On 09/03/2011, in SESAR's Palace, by steve

Roger-Wilco was given a special opportunity to interview SESAR’s Chief Program Officer on the occasion of ATC Global 2011 and in particular in connection with SESAR Release 1, being presented as the most important SESAR deliverable for the year.

Florian Guillermet talks to editor Steve Zerkowitz.

Roger-Wilco: Looking at the details of SESAR Release 1, one sees that this is basically a very big and complex validation exercise. We have seen such things, even if possibly not on this scale, in past programs like EATCHIP and ATM2000+.Regrettably, not much came from those… What is the difference now, what makes everyone confident that this time things will work out better?
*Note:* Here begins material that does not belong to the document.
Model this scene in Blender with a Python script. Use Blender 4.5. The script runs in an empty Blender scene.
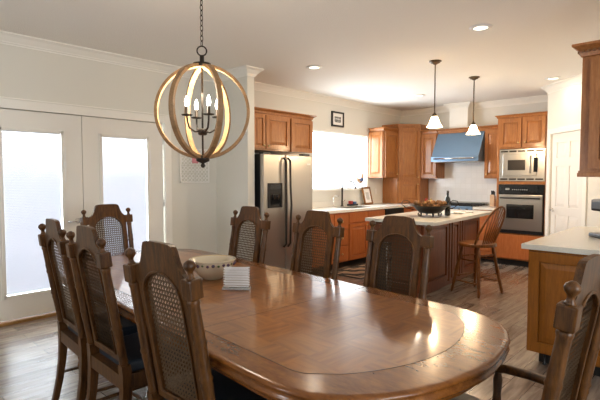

Mr. Guillermet: There are three important differences compared with past exercises:

• Clearly defined scope
• Clearly defined time-frame
• Close control by the SJU

Let me explain. The operational concept of SESAR is very ambitious and it can only be achieved if there is a clear focus on what has to be done and in what time frame. The elements of Release 1 have been carefully selected to ensure an initial maturity level that lends itself to development to a pre-industrialization state. This selection process was carefully controlled by the SJU so no pet-projects, be it on an organizational or personal level, were allowed in if they did not meet the agreed, stringent selection criteria.